İnsanın sevdiği birine veya çok değer verdiği bir şeye gösterdiği özen, çoğu zaman sözlerden çok davranışlarla anlaşılır. Bu durumu en güzel anlatan deyimlerden biri de “üstüne titremek” deyimidir.
Üstüne titremek deyiminin anlamı ne?
“Üstüne titremek” deyimi; bir kişiye ya da nesneye aşırı derecede değer vermek, büyük bir özen göstermek, onu koruyup kollamak ve zarar gelmemesi için dikkatle ilgilenmek anlamına gelir.

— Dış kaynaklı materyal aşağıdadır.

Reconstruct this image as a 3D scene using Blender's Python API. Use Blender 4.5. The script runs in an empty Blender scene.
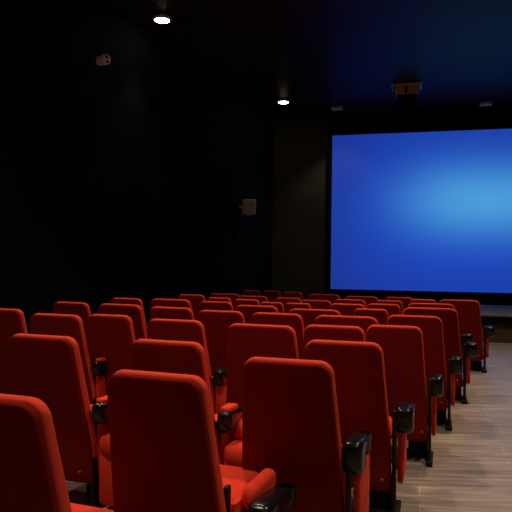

Daha çok sevgi, şefkat ve hassasiyetin yoğun şekilde ifade edilmesi için kullanılır.
Üstüne titremek deyimi ile cümle örnekleri
Anne, tek çocuğunun üstüne titriyordu.
Dedesinin ona bıraktığı saate gözünden sakınır gibi üstüne titrerdi.
Öğretmen, başarısı düşük öğrencisinin üstüne titreyerek onun gelişmesine katkı sağladı.
O, ailesinin üstüne titreyen bir babaydı.
Genç adam, sevgilisinin üstüne titriyordu.
Yaşlı kadın, bahçesindeki güllerin üstüne titrerdi.
Köpeğinin üstüne titreyen çocuk, onu yanından hiç ayırmazdı.
Patron, işyerindeki makinenin üstüne titreyip her gün bakımını yaptırıyordu.
Anneanne, torununun üstüne titremekten hiç yorulmazdı.
Ev sahibesi, yeni aldığı mobilyaların üstüne titriyordu.
Adam, emek vererek aldığı arabasının üstüne titrerdi.
Kardeşinin üstüne titreyen genç, onun üzülmemesi için elinden geleni yapardı.
Sanatçı, eserlerinin üstüne titreyerek her detayla ilgilenirdi.
Kadın, hastalanan kedisinin üstüne titriyordu.
Futbolcu, kariyerinin üstüne titreyerek disiplinli yaşam sürüyordu.
Çiftçi, tarlasının üstüne titreyip gece gündüz çalışıyordu.
Çocuğunun eğitiminin üstüne titreyen anne, her dersine yardımcı oluyordu.
Ressam, yaptığı tablonun üstüne titreyerek aylarca çalıştı.
Yeni doğan bebeğin üstüne titreyen aile, ona en ufak zarar gelmemesi için dikkat ediyordu.
Bahçıvan, yıllardır yetiştirdiği çiçeklerin üstüne titriyordu.
Koleksiyoner, nadir parçaların üstüne titreyerek onları özel kutularda saklıyordu.
Genç kız, hediye edilen kolyenin üstüne titriyordu.
Bilim insanı, araştırmasının üstüne titreyip tüm detayları kontrol ediyordu.
Babaanne, hasta torununun üstüne titreyerek gece boyunca başında bekledi.
Fotoğrafçı, eski makinelerinin üstüne titriyordu.
Yeni alınan bilgisayarın üstüne titreyip toz bile kondurmuyordu.
Çift, evliliklerinin üstüne titreyerek mutlu bir hayat kurmuştu.
Yazar, kitap taslağının üstüne titreyerek her satırı tekrar gözden geçiriyordu.
Öğrenci, hazırladığı projenin üstüne titreyip kusursuz olmasına çalıştı.
İnsan bazen hayallerinin üstüne titreyerek onları korumalıdır.